Three members of INFORMS – Stephen Boyd, Brenda Dietrich and Wallace (Wally) Hopp – were recently elected to the National Academy of Engineering, one of the highest professional distinctions accorded to an engineer. Academy membership honors those who have made outstanding contributions to “engineering research, practice, or education, including, where appropriate, significant contributions to the engineering literature,” and to the “pioneering of new and developing fields of technology, making major advancements in traditional fields of engineering, or developing/implementing innovative approaches to engineering education.”

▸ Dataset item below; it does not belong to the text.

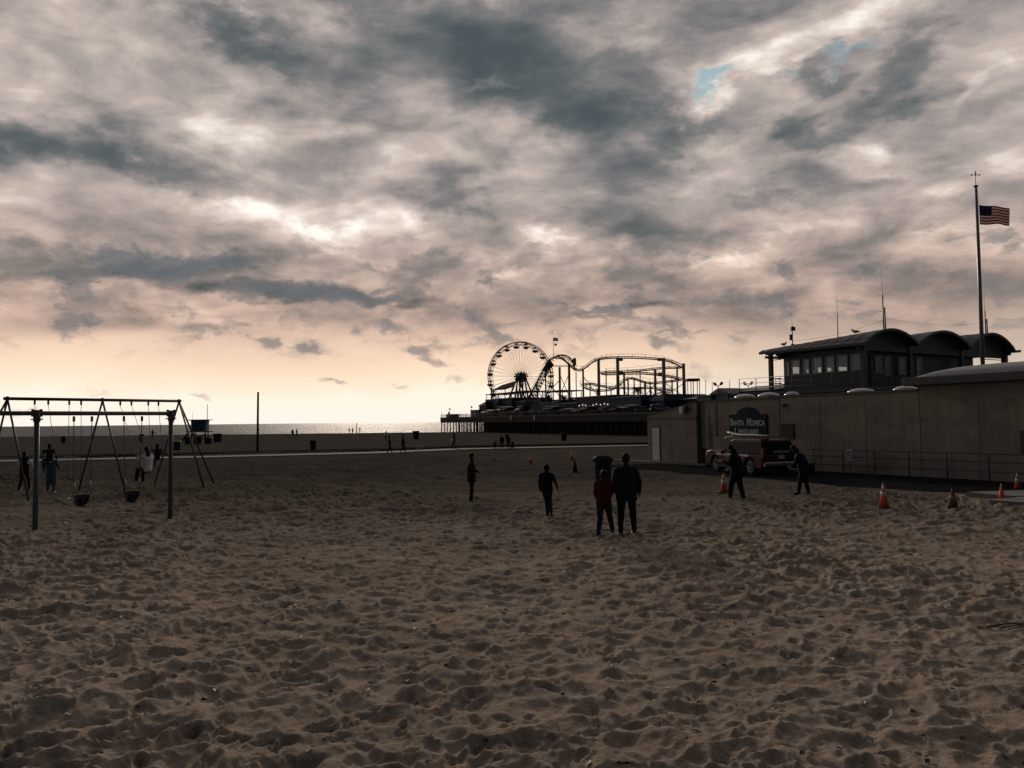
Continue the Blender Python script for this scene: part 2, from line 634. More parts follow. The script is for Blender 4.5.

Boyd, the Samsung Professor in the School of Engineering and professor of Information Systems Laboratory in the Department of Electrical Engineering at Stanford University, was honored for his contributions to “engineering design and analysis via convex optimization.”

Dietrich, IBM Fellow and vice president, chief technology officer for Business Analytics Software at IBM and a past president of INFORMS, was honored for her contributions to “engineering algorithms, frameworks and tools to solve complex business problems.”

Hopp, senior associate dean for faculty and research, Herrick Professor of Business, professor of technology and operations and professor of industrial and operations engineering, University of Michigan, was recognized for “creating and applying fundamental engineering principles governing the underlying behavior of manufacturing systems and supply chains.”

Cynthia Barnhart

Cynthia Barnhart, professor of Civil and Environmental Engineering at MIT, a former associate dean of MIT’s School of Engineering and a past president of INFORMS, was named chancellor of MIT.

As chancellor, Barnhart oversees graduate and undergraduate education, student life, student services and other areas that impact the student experience. Together with the provost, the chancellor advises the president and participates in strategic planning on faculty appointments, resource development and institute resources and buildings.

“I’m thrilled to have the opportunity to serve as chancellor,” Barnhart says, “because the position is all about students and their learning and life experiences at MIT. I can think of nothing on our campus more important to me.”

Barnhart’s teaching and research interests involve the development of optimization methods for large-scale transportation and logistics problems. Her approaches often require the development of new models and algorithms and their implementations in real operating environments. 

Barnhart is a member of the U.S. National Academy of Engineering and has also served as co-director of both MIT’s Center for Transportation and Logistics and the Operations Research Center. She has served in editorial positions for several INFORMS journals, including Operations Research, Transportation Science and Management Science, as well as president of both the INFORMS Women in Operations Research/Management Science Forum and the INFORMS Transportation Science and Logistics.

Barnhart has been awarded the Franz Edelman Prize for Achievement in Operations and the Management Sciences from INFORMS.